Wednesday, April 08, 2015

Vote For The Monkey

You know those poll things you get on websites. A simple question or a list of alternatives; click here to register your vote. I don't normally bother, but there were two on one particular news website that made me do so. The simple question was - do you think Magalluf will be cleaned up this summer (or words to that effect)? A daft question. No, I duly clicked, and joined the 80% who thought likewise. The more difficult question, the list of alternatives, was and still is - which candidate for the presidency (of the Balearics) generates the most confidence?

These questions probably don't make you think too closely, but this one did. When the list of names was presented, and the choice had to be made to combine any of the candidates with "confidence", clicking was not easy. Here is the list: José Ramón Bauzá (PP): Francina Armengol (PSOE); Biel Barceló (Més); Alberto Jarabo (Podemos); Juan Antonio Horrach (UPyD); Jaume Font (Proposta per les Illes. i.e. El Pi); No candidate (Ciutadans, aka Ciudadanos); No candidate (Guanyem); None of the above.

I recognise that most of you living in Mallorca will not be able to vote for any of them, even if you were inclined to, but such is the idiosyncrasy of Spanish voting as permitted under the Maastricht Treaty: an EU foreign resident can, for example, vote for a regional Scottish Parliament but not for a regional parliament in Spain. Hey ho.

But able to vote or not, one of those listed above will, come June, be ordained as the next president of the Balearics. The closer I looked at the list and the closer I thought about each of them, the more I shivered, especially when it occurred to me that maybe it was better the devil you know. How could I? Bauzá? I had to be kidding.

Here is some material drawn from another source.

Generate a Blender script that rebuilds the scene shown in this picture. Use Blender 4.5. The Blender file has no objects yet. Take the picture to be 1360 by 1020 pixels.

As it happens, Bauzá was well ahead. As of Tuesday evening, he had 32% of the 2291 votes cast. Now, the website in question is that of a newspaper with right-wing leanings, but it certainly doesn't follow that its readers are right-wing. I'm not, but I read it, just as I read "The Telegraph", but wouldn't opt for Cameron. And there was confirmation of the spectrum of political views with the other votes. Like, for example, 11% for Biel Barceló of the Més Majorcan socialists-nationalists-greens or - in second place - 19% for Guanyem, a party with no candidate, but a party nonetheless that is hard to differentiate from Podemos, whose Alberto Jarabo only had 6%.

I suspect that there may have been a touch of social media-led support for Guanyem, but if there wasn't, for a party about which even less is known than Podemos and one without a named candidate to then come second is a fairly damning indictment of the alternatives on offer. Damning but not entirely surprising.

The lowest percentage, one point behind the UPyD guy and Jarabo, was that for Francina Armengol. In normal circumstances, you would expect PSOE to be doing much better and for there to be greater confidence in her. But circumstances aren't normal. PSOE have failed to make any impression since their dismal showing in 2011. They're not a spent force, but they are a force that has been undermined by new arrivals and the absence of a narrative that hints at their renewal.

Despite this lousy polling, despite this lack of confidence, Armengol may well become president at the head of raggle-taggle coalition. The Bauzá message at present is that only the PP can guarantee stability (in a political sense). A pact of the left would not inspire confidence is what he is saying. And the sad fact is that he is probably right. As I've mentioned before, I could see a coalition collapsing under the weight of efforts to grab power by the competing components and of its incompatible ideologies.

But I had to ask myself again. Bauzá? For all that he may have presided over something of an economic recovery (and he does deserve some credit, considering what he inherited), he has otherwise caused division in Balearic society and within his own party. He has failed to, for instance, right the wrongs of the financing from Madrid. He has abrogated any real responsibility for tourism, throwing the island's principal industry open to narrow private-sector interests and doing little to expand the attractiveness of the islands for any more than a handful of months in summer.

Confidence? Confidence in any of this lot? My click hovered over one or two before I finally decided. It was a pity that Micky the Monkey wasn't among the options. He would probably be as good as any. As he wasn't, I became part of the 0%, the not even registering eight who voted for None of the above.